Playing instruments - generally better than listening to ol' Carly Rae and NOT playing them. Sure, even the fratty guy covering "I Will Follow You Into The Dark" in order to pick up chicks had to be inspired to learn even that much, and sure, for all we know David Guetta could inspire someone to pick up some mixing boards and a copy of Ableton (which isn't NECESSARILY a bad thing), but fine - M&S inspiring someone to learn an instrument - good stuff. But let's consider where this path is headed. I often refer to this top-40 folkie shlock as "Spotify-Folk", since that's almost invariably where most people go to hear it (besides the 10^6+ who bought Babel, obviously) - the related artists for M&S? Not Iron & Wine or Fleet Foxes or other such highly visible/acclaimed folk acts (Starbucks-y as they may be) - it's an echo chamber of equally manufactured retro-posturing with the likes of The Lumineers (duh) and Edward Sharpe, PLUS the very same recent top-40 developments that M&S is supposedly serving as an alternative to (Imagine Dragons?
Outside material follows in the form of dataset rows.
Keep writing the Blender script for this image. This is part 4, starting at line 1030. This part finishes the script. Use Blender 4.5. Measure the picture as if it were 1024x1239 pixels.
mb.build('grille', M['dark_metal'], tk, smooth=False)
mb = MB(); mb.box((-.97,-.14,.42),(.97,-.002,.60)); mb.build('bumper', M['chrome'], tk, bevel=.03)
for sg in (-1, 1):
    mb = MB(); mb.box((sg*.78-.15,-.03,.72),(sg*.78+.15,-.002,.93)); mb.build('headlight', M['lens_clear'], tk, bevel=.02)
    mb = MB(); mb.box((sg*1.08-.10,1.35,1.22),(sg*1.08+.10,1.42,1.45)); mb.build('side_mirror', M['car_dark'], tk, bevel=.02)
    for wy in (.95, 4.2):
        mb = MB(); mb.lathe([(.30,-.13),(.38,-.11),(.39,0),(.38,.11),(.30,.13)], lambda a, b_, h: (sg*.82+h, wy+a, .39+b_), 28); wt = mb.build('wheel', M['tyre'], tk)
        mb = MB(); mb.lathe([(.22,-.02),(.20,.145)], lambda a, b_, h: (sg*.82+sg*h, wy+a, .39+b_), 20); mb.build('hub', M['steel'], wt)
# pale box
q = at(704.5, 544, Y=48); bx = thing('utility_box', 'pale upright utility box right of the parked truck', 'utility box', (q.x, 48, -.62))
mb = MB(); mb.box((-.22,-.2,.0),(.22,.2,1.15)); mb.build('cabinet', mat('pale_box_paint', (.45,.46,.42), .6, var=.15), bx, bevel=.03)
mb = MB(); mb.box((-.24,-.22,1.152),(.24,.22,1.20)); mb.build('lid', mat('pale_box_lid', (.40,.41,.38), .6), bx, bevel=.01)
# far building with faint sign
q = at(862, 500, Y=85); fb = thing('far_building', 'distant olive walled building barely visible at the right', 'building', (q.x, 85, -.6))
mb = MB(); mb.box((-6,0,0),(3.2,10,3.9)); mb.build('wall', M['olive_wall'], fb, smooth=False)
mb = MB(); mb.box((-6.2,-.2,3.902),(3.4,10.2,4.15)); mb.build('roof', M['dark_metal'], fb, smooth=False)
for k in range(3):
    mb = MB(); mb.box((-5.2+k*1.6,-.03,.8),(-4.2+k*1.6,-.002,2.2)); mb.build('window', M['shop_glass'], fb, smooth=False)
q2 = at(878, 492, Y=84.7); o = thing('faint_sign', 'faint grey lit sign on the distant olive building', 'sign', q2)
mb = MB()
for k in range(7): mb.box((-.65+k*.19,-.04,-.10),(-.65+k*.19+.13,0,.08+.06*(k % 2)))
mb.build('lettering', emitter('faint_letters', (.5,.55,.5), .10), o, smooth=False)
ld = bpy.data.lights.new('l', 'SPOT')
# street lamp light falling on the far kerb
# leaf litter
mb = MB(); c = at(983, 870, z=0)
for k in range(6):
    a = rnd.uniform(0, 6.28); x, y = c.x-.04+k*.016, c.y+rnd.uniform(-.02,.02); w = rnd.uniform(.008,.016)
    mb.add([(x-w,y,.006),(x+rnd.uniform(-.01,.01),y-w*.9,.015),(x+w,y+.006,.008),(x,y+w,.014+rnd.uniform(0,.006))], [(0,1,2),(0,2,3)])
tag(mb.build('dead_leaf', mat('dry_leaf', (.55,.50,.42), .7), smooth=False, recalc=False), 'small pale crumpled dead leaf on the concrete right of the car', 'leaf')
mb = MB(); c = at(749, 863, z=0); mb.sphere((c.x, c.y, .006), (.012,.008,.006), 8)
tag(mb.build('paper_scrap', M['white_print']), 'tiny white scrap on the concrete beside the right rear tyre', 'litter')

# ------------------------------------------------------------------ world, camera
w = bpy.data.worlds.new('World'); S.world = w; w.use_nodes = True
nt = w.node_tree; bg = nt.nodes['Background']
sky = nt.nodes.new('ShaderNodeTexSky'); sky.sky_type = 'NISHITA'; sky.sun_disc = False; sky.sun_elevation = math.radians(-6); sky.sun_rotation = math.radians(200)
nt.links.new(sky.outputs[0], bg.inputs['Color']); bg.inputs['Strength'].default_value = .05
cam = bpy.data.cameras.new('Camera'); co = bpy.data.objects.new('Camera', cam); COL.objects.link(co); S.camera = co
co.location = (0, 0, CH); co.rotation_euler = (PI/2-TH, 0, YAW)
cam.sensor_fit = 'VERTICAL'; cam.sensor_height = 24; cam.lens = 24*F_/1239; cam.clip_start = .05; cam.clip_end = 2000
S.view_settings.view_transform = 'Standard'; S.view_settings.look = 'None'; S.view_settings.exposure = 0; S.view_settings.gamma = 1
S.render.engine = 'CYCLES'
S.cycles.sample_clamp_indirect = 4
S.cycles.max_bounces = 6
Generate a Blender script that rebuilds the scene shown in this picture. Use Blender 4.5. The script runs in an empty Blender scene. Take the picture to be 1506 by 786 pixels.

AWOLNATION?!) I'm no parent, and in no position to offer advice, but personally, I feel that sometimes it's better to refrain entirely than do something ostensibly good for all the wrong reasons. Maybe there's even still time to "homeschool", so to speak, on a strict academic diet of Laura Marling and Simon & Garfunkel - teach the children well, man.
"Think about the first “rock” or “alternative” band you ever liked. It probably wasn’t Radiohead, The Strokes, Pavement, The Stone Roses, Dinosaur Jr" - I think a short story might illustrate just how awful this analogy is: The first "rock" album I got was Third Eye Blind's self-titled debut. The first "alternative" album I got was Modest Mouse's Good News For People Who Love Bad News (as, I imagine, it was for many others, a few of them on this site). (note: Rock != 'Alternative') There is NO REASON WHATSOEVER I should have become the listener I am today because of TEB (still love those guys, BTWs). GNFPWLBN, on the other hand, offered that slippery slope, for which I'll be forever indebted to that album. There is always going to be a market for music perceived as "the other thing besides dance pop to play on top-40" - sometimes, they are going to be the MGMTs, the Modest Mouses, and the (mid 90s) Radioheads of the world, and offer a way OUT. And sometimes they are going to be the TEBs, Fall Out Boys, Lumineers, and M&Ss of the world, and give you just enough conviction you are listening to something "authentic" and "outsider" to, paradoxically enough, keep you in the bubble. So yes, it's better to have M&S on the airwaves than to give that time to Pitbull, in much the same way I'd rather die of drug overdose than being burned at the stake - nonetheless, we can, and have done, better. And remember, Tom - there will always be a pop star slightly worse than the one you're defending. ALWAYS.
Man, as sad as it was to see them go, I feel like their god-given work here on this planet was probably done after Bedlam in Goliath. Frances just might be my favorite, but that doesn't really mean anything when TMV were almost exclusively about moments rather than songs or albums - going on the strength of just the furious, sublime melodic moments that emerge from the sea of skronk, Amputechture might even be in the same league as the first two (it is for me, at least). Octahedron was just a death bell though - subtlety never really did suit them, and after pushing the skronk->ambience->release formula as far as it would seem to go and backing down a bit for a concise "rock" album, there was just nowhere to go. I wish they could have gone out a better note album-wise, but "Zed and Two Naughts" alone is probably enough to redeem the tepid-ass tunes they'd been making for years. Sure, they're copping their own formula from "Take the Veil Cerpin Taxt", but I'm sure I'm not the only fan who got exactly the swan song they wanted. tl;dr: RIP TMV (oh great gateway-band among gateway-bands), props Stereogum for the thoughtful love, and no one cares what you think about prog anyways, P4K (ESPECIALLY you, Brent DiCrescenzo)
Yo La Ten-Gogol Bordello The Nep-Tune-Yards Big Black Moth Super Rainbow Cari-Boo Radleys Erykah Ba-Do Make Say Think Gregory and the Hawk and a Hacksaw Ok, I'm done now, I swear.